The Fresh Loaf

A Community of Amateur Bakers and Artisan Bread Enthusiasts.

White rice vs brown rice & using to prevent sticking

Jo_Jo_'s picture
Jo_Jo_

White rice vs brown rice & using to prevent sticking

I am interested in using rice flour (I just got a Nutrimill) on linen cloths (flour sack tea towel type) to cover my dough when it is rising etc.  I was reading where they were saying use brown rice, but I have a LOT of white rice and am wondering if this would work just as well?

Do I simply spray a coating of oil on the cloth and sprinkle it with rice flour?  Does it ever need to be washed, or is this something I simply put into a plastic bag till the next time?  I know I have read about doing this somewhere, but just can't remember where or how to do it.

Joanne

Mini Oven's picture
Mini Oven

it all works.  You can even use potato flakes or rye flour, crushed flax seeds or bread crumbs.  Nut crumbs or flour is tasty too!  Oat flakes or chopped pumpkin seeds.   

I like a mixture of 1 part white rice to 4 parts AP wheat.  When my shaker is empty it may get filled with something else.  I got some red rice too!  :)

Oil on cloth? nope, keep it simple.  I give it a good shake outside before I hang it to dry (oven door) fold it and tuck it into a zipper lock bag.

If it is dry in the house, I use wet, wrung out towels to cover.  They get washed after picking off any dried dough.

Chuck's picture
Chuck

I've dusted my cloths and baskets with flour, rice flour, semolina, and a mix of rice flour and semolina. (Something totally different from the dough seems to work better.) When I'm done I just shake them out and hang them up, ready to dust again and use again. (I forgot to shake them out once, and hatched a worm!-)

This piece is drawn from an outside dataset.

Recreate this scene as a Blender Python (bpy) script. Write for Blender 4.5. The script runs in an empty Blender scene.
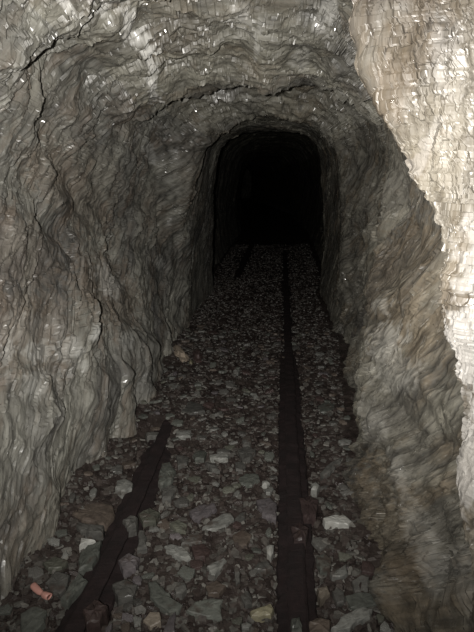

I never wash them and never use oil on them. Oils easily go rancid, make storage more difficult, and often effectively necessitate laundering the cloths. Washing out all the flour (not just what shakes off) removes the flour that's penetrated in between (or even inside) the threads, which is a part of what makes the cloths not stick. (Also, washing means having to use more flour each time, which seems unnecessarily wasteful:-)


The sack of rice flour I've been using says "white rice flour", and it's been working well for me. I can't comment on whether or not brown rice flour works even better, because I haven't had the opportunity to try it myself yet.

 

Jo_Jo_'s picture
Jo_Jo_

Thanks!  I was thinking right along those lines, but I know that I had read to spray with oil and it just didn't sound right.  Thanks for all the tips, I appreciate that you took the time to answer, and shared such good advice.  I will definitely just sprinkle with white rice flour, since I don't really bake with it that makes the most sense.